With the recently announced new policy in defence procurement, we seem to have a come full circle in the matter of choice of sources for defence equipment since the late 1950s.
We cannot but pay tribute to late V.K. Krishna Menon for laying the foundation of a vast network of government-owned Research and Development laboratories, departmentally-run factories and government-owned corporations (PSUs).
At that time, when a private sector cartel would not play ball in providing all-terrain trucks for the military, he signed collaboration agreements with Germany and Japan to produce Shaktiman trucks and Jongas in our country — which can, with ease, crisscross dirt tracks in the Himalayan heights.
When the Germans would not agree to transfer of technology for Leopard tanks, we went ahead in signing for the Vickers tank, which we christened Vijayanta. When we needed to make aircraft we set up three complexes to produce MiG fighters.
We took over civilian shipyards and started constructing frigates. But then, over the decades, the spirit of “we can do” ebbed. Putting out a Defence Procurement Policy annually became a celebratory event.
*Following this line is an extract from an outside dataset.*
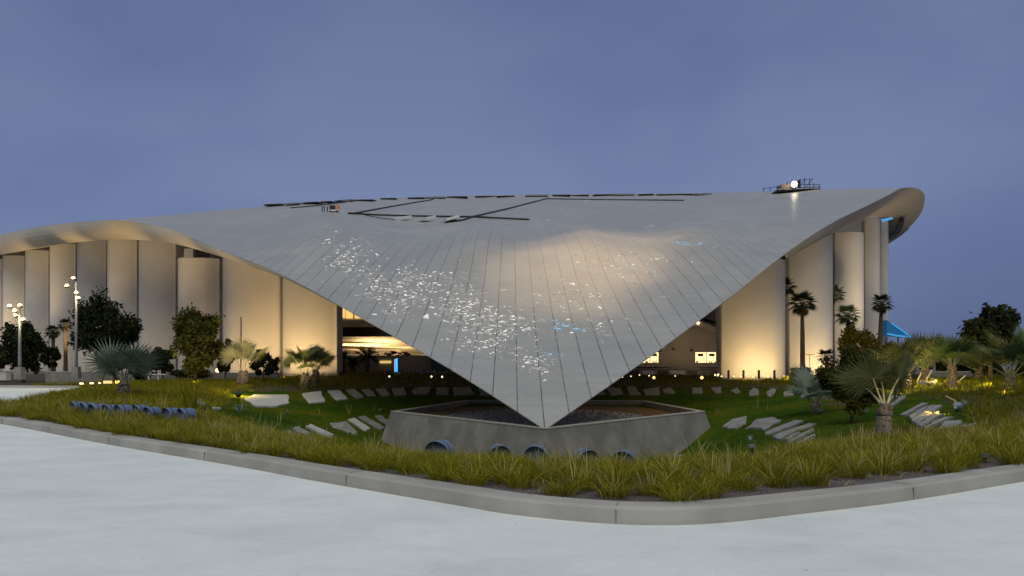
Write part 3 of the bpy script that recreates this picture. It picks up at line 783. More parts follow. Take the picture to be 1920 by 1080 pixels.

The ostensible purpose of the latest policy is to say that we will source all our indigenous equipment from Indian public sector and Indian companies before going out to buy them from fully foreign-owned and foreign-managed companies.
POLICY OPTIMISM
The new policy, announced with considerable hubris, does not address the basics. It is not even clear from the policy what procurement strategy the Armed Forces would like to follow, and whether they will lap up a policy shift towards indigenous sourcing as wholeheartedly as civilians in the Ministry of Defence have assumed.
It appears to be a top-down approach, which contains the seeds for conflict between a military which wants the latest and the best, and a civilian set-up which coerces it to accept what can be produced here, even if it is by the relatively agile private sector.
Even as a part of a big picture, it is debatable if the policy will reverse the ratio of imports to local manufacture, which is stuck since 1998 at 70:30.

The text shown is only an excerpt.